-- start of Dataset extract --

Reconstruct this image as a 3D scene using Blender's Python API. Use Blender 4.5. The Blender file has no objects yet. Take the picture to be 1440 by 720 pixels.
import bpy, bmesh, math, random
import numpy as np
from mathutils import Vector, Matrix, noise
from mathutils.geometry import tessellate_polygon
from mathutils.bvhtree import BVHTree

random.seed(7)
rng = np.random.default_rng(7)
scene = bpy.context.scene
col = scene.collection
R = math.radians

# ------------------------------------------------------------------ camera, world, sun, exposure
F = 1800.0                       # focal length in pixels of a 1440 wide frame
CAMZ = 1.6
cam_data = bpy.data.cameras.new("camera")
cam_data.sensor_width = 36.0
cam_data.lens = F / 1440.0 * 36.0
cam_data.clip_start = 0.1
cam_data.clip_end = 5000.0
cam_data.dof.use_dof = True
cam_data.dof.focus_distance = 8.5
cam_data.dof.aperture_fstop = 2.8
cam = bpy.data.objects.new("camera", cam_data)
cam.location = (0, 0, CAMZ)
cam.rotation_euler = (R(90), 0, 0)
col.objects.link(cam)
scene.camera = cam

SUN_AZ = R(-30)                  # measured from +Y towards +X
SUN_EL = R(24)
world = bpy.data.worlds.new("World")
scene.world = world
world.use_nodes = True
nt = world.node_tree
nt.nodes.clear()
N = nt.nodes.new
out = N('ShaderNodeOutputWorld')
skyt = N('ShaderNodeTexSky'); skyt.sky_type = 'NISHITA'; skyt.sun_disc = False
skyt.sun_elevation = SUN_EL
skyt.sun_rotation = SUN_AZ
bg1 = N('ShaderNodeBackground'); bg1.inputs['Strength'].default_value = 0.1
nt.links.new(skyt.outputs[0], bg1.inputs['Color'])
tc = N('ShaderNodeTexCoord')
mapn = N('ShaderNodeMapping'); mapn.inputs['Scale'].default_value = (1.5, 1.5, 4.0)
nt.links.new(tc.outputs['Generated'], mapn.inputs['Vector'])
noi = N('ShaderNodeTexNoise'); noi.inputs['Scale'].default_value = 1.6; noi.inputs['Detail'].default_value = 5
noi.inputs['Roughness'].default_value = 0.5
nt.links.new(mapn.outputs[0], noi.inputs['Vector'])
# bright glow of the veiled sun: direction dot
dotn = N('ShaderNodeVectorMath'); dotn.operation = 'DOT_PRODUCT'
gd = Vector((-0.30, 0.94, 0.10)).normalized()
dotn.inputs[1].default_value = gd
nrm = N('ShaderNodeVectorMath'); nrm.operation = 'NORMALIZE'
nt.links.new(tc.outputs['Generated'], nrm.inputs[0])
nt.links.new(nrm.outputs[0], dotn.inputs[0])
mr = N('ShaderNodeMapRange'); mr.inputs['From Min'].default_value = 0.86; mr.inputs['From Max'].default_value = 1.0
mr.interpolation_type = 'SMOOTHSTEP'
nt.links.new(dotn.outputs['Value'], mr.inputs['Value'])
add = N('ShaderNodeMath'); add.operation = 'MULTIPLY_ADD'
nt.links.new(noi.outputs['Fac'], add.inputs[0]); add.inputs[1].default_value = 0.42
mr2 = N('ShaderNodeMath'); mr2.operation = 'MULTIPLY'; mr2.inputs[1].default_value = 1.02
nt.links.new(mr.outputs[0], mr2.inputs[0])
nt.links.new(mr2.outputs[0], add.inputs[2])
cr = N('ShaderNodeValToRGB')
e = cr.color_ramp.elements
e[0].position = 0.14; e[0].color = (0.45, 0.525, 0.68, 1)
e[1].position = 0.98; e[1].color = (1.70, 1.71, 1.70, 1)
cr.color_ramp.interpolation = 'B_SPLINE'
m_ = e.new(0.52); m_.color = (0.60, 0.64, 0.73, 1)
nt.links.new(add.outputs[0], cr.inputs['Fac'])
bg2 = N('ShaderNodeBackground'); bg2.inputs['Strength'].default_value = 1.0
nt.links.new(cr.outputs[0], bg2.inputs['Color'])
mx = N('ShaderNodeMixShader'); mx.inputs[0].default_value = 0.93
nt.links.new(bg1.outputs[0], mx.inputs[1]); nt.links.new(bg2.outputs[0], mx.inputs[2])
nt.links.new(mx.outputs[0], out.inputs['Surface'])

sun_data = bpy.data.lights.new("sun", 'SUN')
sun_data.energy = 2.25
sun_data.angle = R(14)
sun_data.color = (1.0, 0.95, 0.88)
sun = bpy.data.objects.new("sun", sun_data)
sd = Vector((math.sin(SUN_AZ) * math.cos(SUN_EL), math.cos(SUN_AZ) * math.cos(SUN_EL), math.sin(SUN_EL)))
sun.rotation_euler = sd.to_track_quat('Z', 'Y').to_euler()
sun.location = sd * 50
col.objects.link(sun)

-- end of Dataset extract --

> Written exercise:
In this exercise, copy only the lines from the opening line of the material through the line where "R = math.radians" appears.

> Task output:
Reconstruct this image as a 3D scene using Blender's Python API. Use Blender 4.5. The Blender file has no objects yet. Take the picture to be 1440 by 720 pixels.
import bpy, bmesh, math, random
import numpy as np
from mathutils import Vector, Matrix, noise
from mathutils.geometry import tessellate_polygon
from mathutils.bvhtree import BVHTree

random.seed(7)
rng = np.random.default_rng(7)
scene = bpy.context.scene
col = scene.collection
R = math.radians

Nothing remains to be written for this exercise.